**Prompt**:
Without the pictures, print the lines running from the beginning of the material to the line containing "return MB().box(u0, u1, -n1, -n0, w0, w1)", both ends included.

***

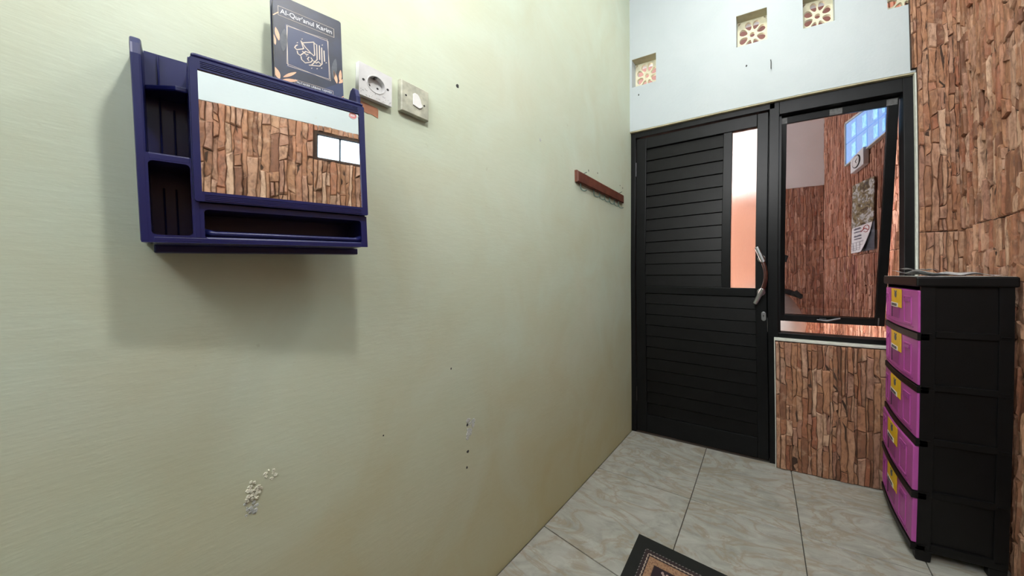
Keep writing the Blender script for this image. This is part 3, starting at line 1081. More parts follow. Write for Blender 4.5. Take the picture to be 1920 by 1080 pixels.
# ------------------------------------------------------------------ blue mirror cabinet (local x along wall, z up, -y out of the wall)
cu_, cw_, cn_ = Vector((0.17360102, 0.98423304, 0.03388216)), Vector((-0.00889106, -0.03283679, 0.99942118)), Vector((0.98477593, -0.17380178, 0.00305038))
CM = Matrix(((cu_.x, -cn_.x, cw_.x, 0.0), (cu_.y, -cn_.y, cw_.y, -1.87944), (cu_.z, -cn_.z, cw_.z, 1.17877), (0, 0, 0, 1)))
cab = thing('mirror_cabinet', 'navy blue plastic wall cabinet with a mirror door and side cubbies', 'cabinet', mtx=CM)
NV = 'navy_plastic'
DB, DM = 0.0935, 0.1005
k3 = lambda a, b, d: (a, -d, b)          # (u, w, n)


def cbox(u0, u1, n0, n1, w0, w1):
    return MB().box(u0, u1, -n1, -n0, w0, w1)


# side cheeks with rounded tops
left_prof = [(0.0, -0.060), (DB, -0.063), (DB, 0.205), (DB - 0.004, 0.221), (DB - 0.013, 0.2325), (DB - 0.024, 0.2355), (DB - 0.036, 0.2345), (0.034, 0.238), (0.014, 0.243), (0.0, 0.245)]
m = MB()
m.loft([[(u, -n_, w_) for n_, w_ in left_prof] for u in (0.0, 0.0095)])
obj('side_panel', m, NV, cab, local=True, bevel=0.0025)
right_prof = [(0.0, -0.060), (DB - 0.006, -0.062), (DB - 0.006, 0.246), (DB - 0.014, 0.262), (0.066, 0.2695), (0.052, 0.268), (0.042, 0.258), (0.034, 0.243), (0.0, 0.241)]
m = MB()
m.loft([[(u, -n_, w_) for n_, w_ in right_prof] for u in (0.268, 0.276)])
obj('side_panel', m, NV, cab, local=True, bevel=0.0025)
# back, with the raised ribs seen inside the cubbies
obj('back_panel', cbox(0.0095, 0.268, 0.001, 0.006, -0.060, 0.246), NV, cab, local=True)
for u0, u1, w0, w1 in ((0.0215, 0.0235, 0.075, 0.243), (0.0355, 0.0375, 0.075, 0.160), (0.0215, 0.0235, -0.05, 0.030), (0.034, 0.036, -0.05, 0.030)):
    obj('rib', cbox(u0, u1, 0.006, 0.012, w0, w1), NV, cab, local=True, bevel=0.001)
# top ledge behind the door
obj('top_ledge', cbox(0.0545, 0.268, 0.006, DM - 0.004, 0.222, 0.2305), NV, cab, local=True, bevel=0.003)
# partition between cubbies and mirror column
obj('partition', cbox(0.0500, 0.0565, 0.006, DB, -0.055, 0.222), NV, cab, local=True, bevel=0.001)
# cubby shelves
obj('shelf', cbox(0.0095, 0.050, 0.006, DB, 0.0565, 0.0675), NV, cab, local=True, bevel=0.002)
m = MB()
m.prism([(0.0095, 0.006), (0.0500, 0.006), (0.0500, 0.064), (0.038, 0.064), (0.0095, 0.035)], lambda a, b, d: (a, -b, d), 0.175, 0.1835)
obj('corner_shelf', m, NV, cab, local=True, bevel=0.002)
obj('bottom', cbox(0.0095, 0.268, 0.006, DB, -0.0635, -0.053), NV, cab, local=True, bevel=0.003)


def rounded(u0, u1, w0, w1, r, n=5):
    out = []
    for cx, cy, a0 in ((u1 - r, w1 - r, 0), (u0 + r, w1 - r, PI / 2), (u0 + r, w0 + r, PI), (u1 - r, w0 + r, 1.5 * PI)):
        for k in range(n + 1):
            a = a0 + PI / 2 * k / n
            out.append((cx + r * math.cos(a), cy + r * math.sin(a)))
    return out


FM = lambda n_: CM @ Matrix(((1, 0, 0, 0), (0, 0, -1, -n_), (0, 1, 0, 0), (0, 0, 0, 1)))
# rounded front rims round the lower cubby, the upper cubby and the towel shelf
flat_shape('cubby_rim', [[(0.0008, -0.0632), (0.0563, -0.0632), (0.0563, 0.0020), (0.0500, 0.0040), (0.0500, 0.0665), (0.0008, 0.0665)],
                         rounded(0.0100, 0.0485, -0.0520, 0.0560, 0.0055)], 0.006, NV, cab, FM(DB - 0.0032))
flat_shape('towel_shelf_rim', [[(0.0525, -0.0630), (0.2760, -0.0630), (0.2760, -0.0005), (0.0525, -0.0005)],
                               rounded(0.0605, 0.2665, -0.0800, -0.0110, 0.0052)[0:0] or rounded(0.0605, 0.2665, -0.0560, -0.0100, 0.0052)], 0.006, NV, cab, FM(DB - 0.0032))
m = MB()
m.tube([(0.060, -(DB - 0.012), -0.0465), (0.072, -(DB - 0.006), -0.0475), (0.255, -(DB - 0.006), -0.0485), (0.267, -(DB - 0.012), -0.0475)], 0.004, 10, radii=[0.0075, 0.0042, 0.0042, 0.0080])
obj('towel_bar', m, NV, cab, local=True, smooth=True)
obj('shelf', cbox(0.0565, 0.268, 0.006, DB - 0.004, -0.010, -0.0008), NV, cab, local=True, bevel=0.002)
obj('base_strip', cbox(0.0095, 0.2785, 0.001, 0.024, -0.0755, -0.0625), NV, cab, local=True, bevel=0.002)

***

**Correct response**:
Keep writing the Blender script for this image. This is part 3, starting at line 1081. More parts follow. Write for Blender 4.5. Take the picture to be 1920 by 1080 pixels.
# ------------------------------------------------------------------ blue mirror cabinet (local x along wall, z up, -y out of the wall)
cu_, cw_, cn_ = Vector((0.17360102, 0.98423304, 0.03388216)), Vector((-0.00889106, -0.03283679, 0.99942118)), Vector((0.98477593, -0.17380178, 0.00305038))
CM = Matrix(((cu_.x, -cn_.x, cw_.x, 0.0), (cu_.y, -cn_.y, cw_.y, -1.87944), (cu_.z, -cn_.z, cw_.z, 1.17877), (0, 0, 0, 1)))
cab = thing('mirror_cabinet', 'navy blue plastic wall cabinet with a mirror door and side cubbies', 'cabinet', mtx=CM)
NV = 'navy_plastic'
DB, DM = 0.0935, 0.1005
k3 = lambda a, b, d: (a, -d, b)          # (u, w, n)


def cbox(u0, u1, n0, n1, w0, w1):
    return MB().box(u0, u1, -n1, -n0, w0, w1)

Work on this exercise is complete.